The Cornell Classics Department is excited to welcome its newest post-doctoral fellow, Cat Lambert. Cat will soon complete her PhD in Classics at Columbia University and join the Classics department at Cornell as a post-doctoral fellow for the 2022-2023 academic year, and then as an assistant professor.
Cat works widely on Latin and Greek literature, with particular interests in book history, gender, and queer studies. Her current research is driven by a desire to open up new understandings of material texts and their readers in antiquity. In particular, in her recent article, “The Ancient Entomological Bookworm” (Arethusa 2020), she traces the vermiculate gaps left in the bookworm’s wake as it munches through the papyrus scroll and becomes activated by imperial Greek and Latin texts as a metaphor for skewering inept, pedantic readers of low-social status.
Cat’s book project, Bad Readers in Ancient Rome, builds on a central insight from her work on the bookworm, which, she says, “is that staking a claim to an ideal, readerly embodiment over another also stakes a culturally specific claim to power, embodiment, and identity”. Her book blends the methodology of book history with the insights of feminist, queer, and critical theory to understand why certain readerly embodiments are stigmatized for deviating from the hegemonic norm, and to illuminate the broader material, social networks that are adumbrated by books as objects in the imperial Roman Mediterranean. “Bad readers”, she says, “offer a powerful locus for telling a new story about books and readers in antiquity, as well as a lens for theorizing how certain hermeneutic modes in the discipline today participate in and reproduce hierarchies of power”.
Cat has taught Classics in a variety of contexts, including a one-year stint at Eton College, where she also coached boys’ rugby.
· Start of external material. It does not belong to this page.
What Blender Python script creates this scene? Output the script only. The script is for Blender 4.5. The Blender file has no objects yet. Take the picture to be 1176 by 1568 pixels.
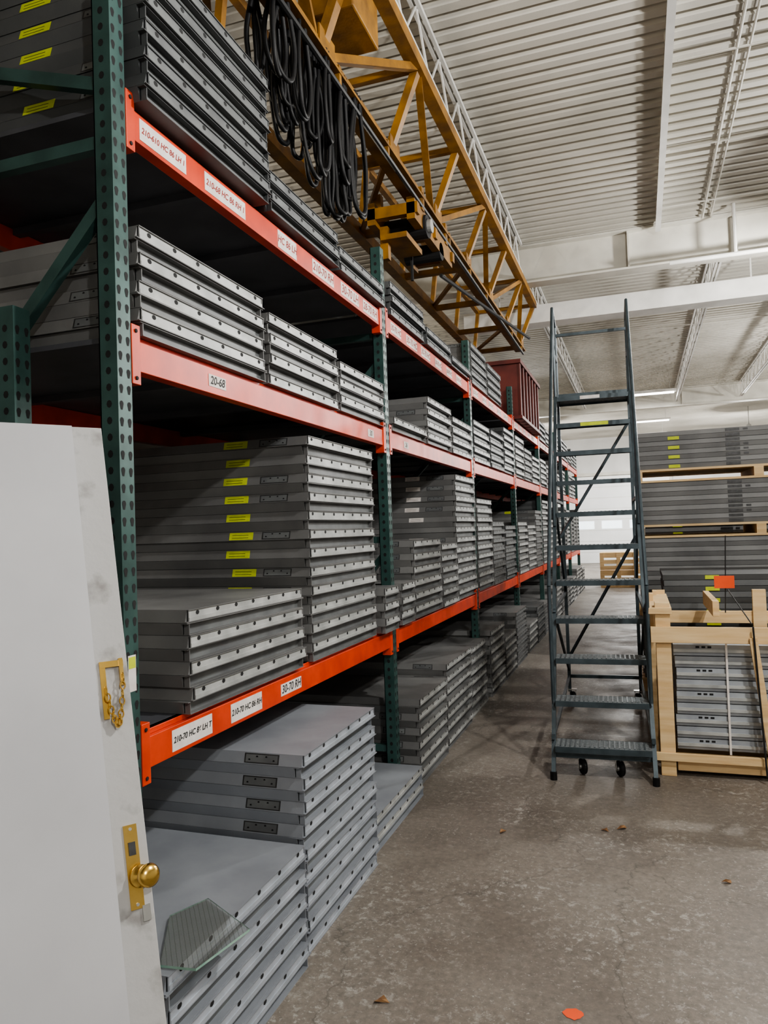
import bpy, math, random
from mathutils import Vector, Matrix
random.seed(7)
scene = bpy.context.scene
COL = scene.collection
try:
    scene.view_settings.look = 'AgX - Medium High Contrast'
except Exception as ex:
    print('look', ex)

# ------------------------------------------------------------ materials
def mat(name, c1, c2=None, scale=6.0, rough=0.5, metal=0.0, bump=0.0, bscale=60, emit=None, estr=0, detail=6, stops=(0.35, 0.65), stretch=None, spec=None):
    m = bpy.data.materials.new(name); m.use_nodes = True
    nt = m.node_tree; b = nt.nodes['Principled BSDF']
    b.inputs['Roughness'].default_value = rough
    b.inputs['Metallic'].default_value = metal
    if spec is not None: b.inputs['Specular IOR Level'].default_value = spec
    if c2 is None: c2 = tuple(x*0.8 for x in c1)
    tc = nt.nodes.new('ShaderNodeTexCoord')
    mp = nt.nodes.new('ShaderNodeMapping')
    if stretch: mp.inputs['Scale'].default_value = stretch
    nt.links.new(tc.outputs['Object'], mp.inputs['Vector'])
    n = nt.nodes.new('ShaderNodeTexNoise'); n.inputs['Scale'].default_value = scale; n.inputs['Detail'].default_value = detail
    nt.links.new(mp.outputs[0], n.inputs['Vector'])
    r = nt.nodes.new('ShaderNodeValToRGB')
    r.color_ramp.elements[0].position = stops[0]; r.color_ramp.elements[1].position = stops[1]
    r.color_ramp.elements[0].color = (*c2, 1); r.color_ramp.elements[1].color = (*c1, 1)
    nt.links.new(n.outputs['Fac'], r.inputs['Fac'])
    nt.links.new(r.outputs['Color'], b.inputs['Base Color'])
    if bump > 0:
        n2 = nt.nodes.new('ShaderNodeTexNoise'); n2.inputs['Scale'].default_value = bscale; n2.inputs['Detail'].default_value = 4
        nt.links.new(mp.outputs[0], n2.inputs['Vector'])
        bp = nt.nodes.new('ShaderNodeBump'); bp.inputs['Strength'].default_value = bump; bp.inputs['Distance'].default_value = 0.01
        nt.links.new(n2.outputs['Fac'], bp.inputs['Height']); nt.links.new(bp.outputs[0], b.inputs['Normal'])
    if emit:
        b.inputs['Emission Color'].default_value = (*emit, 1); b.inputs['Emission Strength'].default_value = estr
    return m

M = {}
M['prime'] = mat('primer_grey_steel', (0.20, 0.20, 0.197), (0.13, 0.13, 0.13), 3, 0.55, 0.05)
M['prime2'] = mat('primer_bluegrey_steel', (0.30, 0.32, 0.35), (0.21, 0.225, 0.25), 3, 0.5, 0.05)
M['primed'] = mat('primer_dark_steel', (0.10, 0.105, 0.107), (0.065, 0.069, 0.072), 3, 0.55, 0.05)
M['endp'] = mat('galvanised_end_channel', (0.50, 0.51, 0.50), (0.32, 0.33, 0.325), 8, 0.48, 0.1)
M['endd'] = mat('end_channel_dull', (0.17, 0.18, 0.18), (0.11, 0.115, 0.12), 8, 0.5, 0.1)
M['endb'] = mat('end_channel_bluegrey', (0.44, 0.47, 0.52), (0.32, 0.35, 0.39), 8, 0.45, 0.1)
M['hole'] = mat('dark_hole', (0.012, 0.012, 0.013), None, 5, 0.8)
M['prep'] = mat('hinge_prep_dark', (0.07, 0.07, 0.072), (0.04, 0.04, 0.04), 30, 0.5, 0.4)
M['yellow'] = mat('yellow_label_paper', (0.60, 0.68, 0.04), (0.50, 0.58, 0.03), 20, 0.7)
M['white'] = mat('white_label_paper', (0.82, 0.78, 0.74), (0.70, 0.64, 0.60), 20, 0.7)
M['ink'] = mat('ink_black', (0.02, 0.02, 0.02), None, 5, 0.7)
M['inkred'] = mat('ink_red', (0.35, 0.04, 0.03), None, 5, 0.7)
M['teal'] = mat('rack_green_paint', (0.050, 0.110, 0.100), (0.03, 0.068, 0.062), 9, 0.38, 0.2, stops=(0.3, 0.6))
M['orange'] = mat('rack_orange_paint', (0.74, 0.062, 0.014), (0.54, 0.040, 0.010), 7, 0.4, 0.0)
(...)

At Cornell, Cat is especially excited to teach “Queer Classics: Desire, Embodiment, Backward Glances,” a course she designed and taught as a Teaching Scholar at Columbia University. In this course, she says, “students engage with a wide array of literary and material evidence for queerness in the ancient Mediterranean, as well as its reception in various contexts”. One of the central goals of the course is to account for the range of desires and political commitments that motivate ‘backward glances’ to the past, and to debunk the myth of the disembodied, objective scholar: to that end, students learn how to analyze scholarship (and translation) as an artifact that is motivated by various cultural and ideological forces and that registers the shifting landscape of queerness and its intersections with gender, race, class, etc. at the time of its composition. Another key objective of “Queer Classics”, Cat says, “is to study the reception of ancient queerness (and queering of antiquity) beyond traditional, elite scholarly contexts, including the poetry of C. P. Cavafy and Ocean Vuong, zines and lesbian newsletters, podcasts, and social media platforms”. Cat is looking forward to developing this course with colleagues at Cornell, including Associate Professor of Literatures in English Masha Raskolnikov (who has recently co-edited Trans Historical – Gender Plurality before the Modern, an exciting, interdisciplinary volume about premodern trans, nonbinary, and gender-complicated people), Brenda Marston, curator of Cornell’s Human Sexuality Collection, and Assistant Professor in History Stephen Vider (who directs the Public History Initiative at Cornell).
As a graduate student, Cat also participated in several of the Columbia & Barnard Ancient Drama Group productions, starring in the geriatric roles of Aeschylus in Frogs, Amphitryon in Heracles, and the Old Man in Iphigenia at Aulis. She is excited to be joining a department that “has a strong tradition of ancient drama and performance”, she says.
Born in the Blue Ridge Mountains of southern Virginia, Cat is looking forward to returning to nature after six years in Manhattan.
Please join the Classics Department in welcoming Cat Lambert to Cornell!